Task details ::
Pictures stay out of the copy; set down each line of the listing below exactly.

Information provided ::
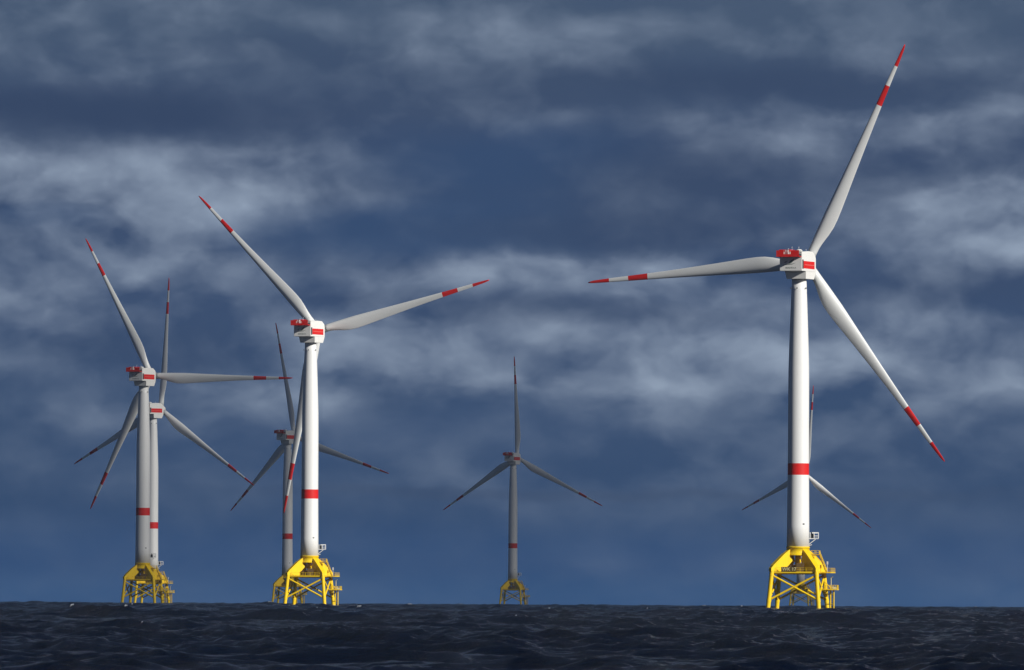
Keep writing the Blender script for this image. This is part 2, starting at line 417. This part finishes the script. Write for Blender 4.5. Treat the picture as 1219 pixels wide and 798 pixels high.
# ------------------------------------------------------------------------ sea
def build_sea():
    rng = np.random.default_rng(11)
    fine = np.arange(-R(4.6), R(4.6), 3.4e-4)
    left = -np.geomspace(R(4.62), math.pi, 50)[::-1]; right = np.geomspace(R(4.62), math.pi, 50)
    az = np.concatenate([left, fine, right])
    r_in = np.geomspace(1.0, 340, 60)[:-1]
    r_out = [340.0]
    while r_out[-1] < 9800: r_out.append(r_out[-1]*(1.0006 if r_out[-1] < 1500 else 1.0009 if r_out[-1] < 7300 else 1.004))
    rad = np.concatenate([r_in, np.array(r_out)])
    dr = np.gradient(rad)
    nA, nR = len(az), len(rad)
    Rg = np.repeat(rad[:, None], nA, 1).astype(np.float64)
    X = Rg*np.sin(az)[None]; Y = Rg*np.cos(az)[None]
    # sea state: wind sea running towards the camera and to the left, short chop on top
    ncomp = 128
    lam = np.exp(np.linspace(np.log(12), np.log(.7), ncomp-8) + rng.uniform(-.01, .01, ncomp-8))
    lam = np.concatenate([np.linspace(32, 15, 8), lam])
    k = 2*math.pi/lam
    steep = np.where(lam > 14, .034, .037*np.clip((12/lam)**.8/1.3, .6, 1.0))
    amp = steep/k
    spread = rng.normal(0, 1, ncomp)*np.interp(np.log(lam), [np.log(.7), np.log(12)], [.9, .55])
    th0 = math.atan2(-math.cos(R(24)), -math.sin(R(24)))
    th = th0 + spread
    kx, ky = k*np.cos(th), k*np.sin(th); ph = rng.uniform(0, 2*math.pi, ncomp)
    Z = np.zeros((nR, nA), np.float32); DX = np.zeros_like(Z); DY = np.zeros_like(Z); SL = np.zeros_like(Z)
    cosA = np.abs(np.cos(th - math.pi/2))
    # slow groups make calmer and rougher patches
    G = (1 + .24*np.sin(X*.051 + Y*.013 + 1.0) + .2*np.sin(X*.11 - Y*.024 + 2.2) + .16*np.sin(X*.023 + Y*.041)).astype(np.float32)
    for i in range(ncomp):
        w = np.clip((lam[i]/(dr*np.maximum(cosA[i], .35)) - 2.0)/2.0, 0, 1)
        rows = np.nonzero(w > 0)[0]
        if len(rows) == 0: continue
        a, b = rows[0], rows[-1]+1
        P = np.mod(kx[i]*X[a:b] + ky[i]*Y[a:b] + ph[i], 2*math.pi).astype(np.float32)
        c, s = np.cos(P), np.sin(P); ww = (amp[i]*w[a:b]).astype(np.float32)[:, None]
        Z[a:b] += ww*c
        q = 1.0
        DX[a:b] -= q*ww*s*math.cos(th[i]); DY[a:b] -= q*ww*s*math.sin(th[i])
        SL[a:b] += ww*k[i]*c
    Z *= G
    SG = SL*G; SG = SG/np.maximum(SG.std(1, keepdims=True), 1e-4)       # in units of the local roughness
    foam = np.clip((SG - 4.45)/.3, 0, 1)
    foam[(Rg < 340)] = 0
    Zc = Z - (X*X + Y*Y)/(2*R_EARTH)
    near = np.clip((rad-20)/60, 0, 1)[:, None]
    co = np.stack([X + DX*near, Y + DY*near, Zc*1.0 + (near-1)*Z], -1).reshape(-1, 3).astype(np.float32)
    me = bpy.data.meshes.new('sea')
    ii = np.arange(nR-1)[:, None]*nA; jj = np.arange(nA-1)[None]
    q = np.stack([ii+jj, ii+nA+jj, ii+nA+jj+1, ii+jj+1], -1).reshape(-1, 4)
    nf = len(q)
    me.vertices.add(len(co)); me.vertices.foreach_set('co', co.ravel())
    me.loops.add(nf*4); me.loops.foreach_set('vertex_index', q.ravel().astype(np.int32))
    me.polygons.add(nf); me.polygons.foreach_set('loop_start', np.arange(0, nf*4, 4, dtype=np.int32))
    me.polygons.foreach_set('use_smooth', np.ones(nf, bool))
    at = me.attributes.new('foam', 'FLOAT', 'POINT'); at.data.foreach_set('value', foam.astype(np.float32).ravel())
    me.update(calc_edges=True); me.validate()
    o = bpy.data.objects.new('sea', me); COL.objects.link(o); o['kind'] = 'structure'
    print('sea verts', len(co), 'Hs', 4*Z[(Rg > 400) & (Rg < 900)].std(), 'foam', (foam > 0).mean(), 'slope', SL[(Rg>400)&(Rg<900)].std())
    m, nt, b = new_mat('sea_water'); N, L = nt.nodes, nt.links
    b.inputs['Base Color'].default_value = (.004, .009, .026, 1); b.inputs['IOR'].default_value = 1.333
    b.inputs['Roughness'].default_value = .12
    tc = N.new('ShaderNodeTexCoord')
    mp = N.new('ShaderNodeMapping'); mp.inputs['Rotation'].default_value = (0, 0, R(24)); mp.inputs['Scale'].default_value = (.5, 1.3, 1)
    L.new(tc.outputs['Object'], mp.inputs['Vector'])
    n1 = N.new('ShaderNodeTexNoise'); n1.inputs['Scale'].default_value = 1.5; n1.inputs['Detail'].default_value = 7; n1.inputs['Roughness'].default_value = .7
    L.new(mp.outputs['Vector'], n1.inputs['Vector'])
    n0 = N.new('ShaderNodeTexNoise'); n0.inputs['Scale'].default_value = .2; n0.inputs['Detail'].default_value = 3; n0.inputs['Roughness'].default_value = .6
    L.new(mp.outputs['Vector'], n0.inputs['Vector'])
    ad = N.new('ShaderNodeMath'); ad.operation = 'MULTIPLY_ADD'; ad.inputs[1].default_value = 2.0
    L.new(n0.outputs['Fac'], ad.inputs[0]); L.new(n1.outputs['Fac'], ad.inputs[2])
    bp = N.new('ShaderNodeBump'); bp.inputs['Strength'].default_value = 1.0; bp.inputs['Distance'].default_value = 1.15
    L.new(ad.outputs[0], bp.inputs['Height']); L.new(bp.outputs['Normal'], b.inputs['Normal'])
    # foam on the steepest crests
    at = N.new('ShaderNodeAttribute'); at.attribute_name = 'foam'
    n2 = N.new('ShaderNodeTexNoise'); n2.inputs['Scale'].default_value = 3.5; n2.inputs['Detail'].default_value = 4
    L.new(tc.outputs['Object'], n2.inputs['Vector'])
    mu = N.new('ShaderNodeMath'); mu.operation = 'MULTIPLY'; L.new(at.outputs['Fac'], mu.inputs[0]); L.new(n2.outputs['Fac'], mu.inputs[1])
    mr = N.new('ShaderNodeMapRange'); mr.inputs['From Min'].default_value = .25; mr.inputs['From Max'].default_value = .5; L.new(mu.outputs[0], mr.inputs['Value'])
    fb = N.new('ShaderNodeBsdfDiffuse'); fb.inputs['Color'].default_value = (.42, .45, .49, 1)
    ms = N.new('ShaderNodeMixShader'); L.new(mr.outputs['Result'], ms.inputs['Fac']); L.new(b.outputs[0], ms.inputs[1]); L.new(fb.outputs[0], ms.inputs[2])
    L.new(ms.outputs[0], N['Material Output'].inputs['Surface'])
    me.materials.append(m)
build_sea()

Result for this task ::
Keep writing the Blender script for this image. This is part 2, starting at line 417. This part finishes the script. Write for Blender 4.5. Treat the picture as 1219 pixels wide and 798 pixels high.
# ------------------------------------------------------------------------ sea
def build_sea():
    rng = np.random.default_rng(11)
    fine = np.arange(-R(4.6), R(4.6), 3.4e-4)
    left = -np.geomspace(R(4.62), math.pi, 50)[::-1]; right = np.geomspace(R(4.62), math.pi, 50)
    az = np.concatenate([left, fine, right])
    r_in = np.geomspace(1.0, 340, 60)[:-1]
    r_out = [340.0]
    while r_out[-1] < 9800: r_out.append(r_out[-1]*(1.0006 if r_out[-1] < 1500 else 1.0009 if r_out[-1] < 7300 else 1.004))
    rad = np.concatenate([r_in, np.array(r_out)])
    dr = np.gradient(rad)
    nA, nR = len(az), len(rad)
    Rg = np.repeat(rad[:, None], nA, 1).astype(np.float64)
    X = Rg*np.sin(az)[None]; Y = Rg*np.cos(az)[None]
    # sea state: wind sea running towards the camera and to the left, short chop on top
    ncomp = 128
    lam = np.exp(np.linspace(np.log(12), np.log(.7), ncomp-8) + rng.uniform(-.01, .01, ncomp-8))
    lam = np.concatenate([np.linspace(32, 15, 8), lam])
    k = 2*math.pi/lam
    steep = np.where(lam > 14, .034, .037*np.clip((12/lam)**.8/1.3, .6, 1.0))
    amp = steep/k
    spread = rng.normal(0, 1, ncomp)*np.interp(np.log(lam), [np.log(.7), np.log(12)], [.9, .55])
    th0 = math.atan2(-math.cos(R(24)), -math.sin(R(24)))
    th = th0 + spread
    kx, ky = k*np.cos(th), k*np.sin(th); ph = rng.uniform(0, 2*math.pi, ncomp)
    Z = np.zeros((nR, nA), np.float32); DX = np.zeros_like(Z); DY = np.zeros_like(Z); SL = np.zeros_like(Z)
    cosA = np.abs(np.cos(th - math.pi/2))
    # slow groups make calmer and rougher patches
    G = (1 + .24*np.sin(X*.051 + Y*.013 + 1.0) + .2*np.sin(X*.11 - Y*.024 + 2.2) + .16*np.sin(X*.023 + Y*.041)).astype(np.float32)
    for i in range(ncomp):
        w = np.clip((lam[i]/(dr*np.maximum(cosA[i], .35)) - 2.0)/2.0, 0, 1)
        rows = np.nonzero(w > 0)[0]
        if len(rows) == 0: continue
        a, b = rows[0], rows[-1]+1
        P = np.mod(kx[i]*X[a:b] + ky[i]*Y[a:b] + ph[i], 2*math.pi).astype(np.float32)
        c, s = np.cos(P), np.sin(P); ww = (amp[i]*w[a:b]).astype(np.float32)[:, None]
        Z[a:b] += ww*c
        q = 1.0
        DX[a:b] -= q*ww*s*math.cos(th[i]); DY[a:b] -= q*ww*s*math.sin(th[i])
        SL[a:b] += ww*k[i]*c
    Z *= G
    SG = SL*G; SG = SG/np.maximum(SG.std(1, keepdims=True), 1e-4)       # in units of the local roughness
    foam = np.clip((SG - 4.45)/.3, 0, 1)
    foam[(Rg < 340)] = 0
    Zc = Z - (X*X + Y*Y)/(2*R_EARTH)
    near = np.clip((rad-20)/60, 0, 1)[:, None]
    co = np.stack([X + DX*near, Y + DY*near, Zc*1.0 + (near-1)*Z], -1).reshape(-1, 3).astype(np.float32)
    me = bpy.data.meshes.new('sea')
    ii = np.arange(nR-1)[:, None]*nA; jj = np.arange(nA-1)[None]
    q = np.stack([ii+jj, ii+nA+jj, ii+nA+jj+1, ii+jj+1], -1).reshape(-1, 4)
    nf = len(q)
    me.vertices.add(len(co)); me.vertices.foreach_set('co', co.ravel())
    me.loops.add(nf*4); me.loops.foreach_set('vertex_index', q.ravel().astype(np.int32))
    me.polygons.add(nf); me.polygons.foreach_set('loop_start', np.arange(0, nf*4, 4, dtype=np.int32))
    me.polygons.foreach_set('use_smooth', np.ones(nf, bool))
    at = me.attributes.new('foam', 'FLOAT', 'POINT'); at.data.foreach_set('value', foam.astype(np.float32).ravel())
    me.update(calc_edges=True); me.validate()
    o = bpy.data.objects.new('sea', me); COL.objects.link(o); o['kind'] = 'structure'
    print('sea verts', len(co), 'Hs', 4*Z[(Rg > 400) & (Rg < 900)].std(), 'foam', (foam > 0).mean(), 'slope', SL[(Rg>400)&(Rg<900)].std())
    m, nt, b = new_mat('sea_water'); N, L = nt.nodes, nt.links
    b.inputs['Base Color'].default_value = (.004, .009, .026, 1); b.inputs['IOR'].default_value = 1.333
    b.inputs['Roughness'].default_value = .12
    tc = N.new('ShaderNodeTexCoord')
    mp = N.new('ShaderNodeMapping'); mp.inputs['Rotation'].default_value = (0, 0, R(24)); mp.inputs['Scale'].default_value = (.5, 1.3, 1)
    L.new(tc.outputs['Object'], mp.inputs['Vector'])
    n1 = N.new('ShaderNodeTexNoise'); n1.inputs['Scale'].default_value = 1.5; n1.inputs['Detail'].default_value = 7; n1.inputs['Roughness'].default_value = .7
    L.new(mp.outputs['Vector'], n1.inputs['Vector'])
    n0 = N.new('ShaderNodeTexNoise'); n0.inputs['Scale'].default_value = .2; n0.inputs['Detail'].default_value = 3; n0.inputs['Roughness'].default_value = .6
    L.new(mp.outputs['Vector'], n0.inputs['Vector'])
    ad = N.new('ShaderNodeMath'); ad.operation = 'MULTIPLY_ADD'; ad.inputs[1].default_value = 2.0
    L.new(n0.outputs['Fac'], ad.inputs[0]); L.new(n1.outputs['Fac'], ad.inputs[2])
    bp = N.new('ShaderNodeBump'); bp.inputs['Strength'].default_value = 1.0; bp.inputs['Distance'].default_value = 1.15
    L.new(ad.outputs[0], bp.inputs['Height']); L.new(bp.outputs['Normal'], b.inputs['Normal'])
    # foam on the steepest crests
    at = N.new('ShaderNodeAttribute'); at.attribute_name = 'foam'
    n2 = N.new('ShaderNodeTexNoise'); n2.inputs['Scale'].default_value = 3.5; n2.inputs['Detail'].default_value = 4
    L.new(tc.outputs['Object'], n2.inputs['Vector'])
    mu = N.new('ShaderNodeMath'); mu.operation = 'MULTIPLY'; L.new(at.outputs['Fac'], mu.inputs[0]); L.new(n2.outputs['Fac'], mu.inputs[1])
    mr = N.new('ShaderNodeMapRange'); mr.inputs['From Min'].default_value = .25; mr.inputs['From Max'].default_value = .5; L.new(mu.outputs[0], mr.inputs['Value'])
    fb = N.new('ShaderNodeBsdfDiffuse'); fb.inputs['Color'].default_value = (.42, .45, .49, 1)
    ms = N.new('ShaderNodeMixShader'); L.new(mr.outputs['Result'], ms.inputs['Fac']); L.new(b.outputs[0], ms.inputs[1]); L.new(fb.outputs[0], ms.inputs[2])
    L.new(ms.outputs[0], N['Material Output'].inputs['Surface'])
    me.materials.append(m)
build_sea()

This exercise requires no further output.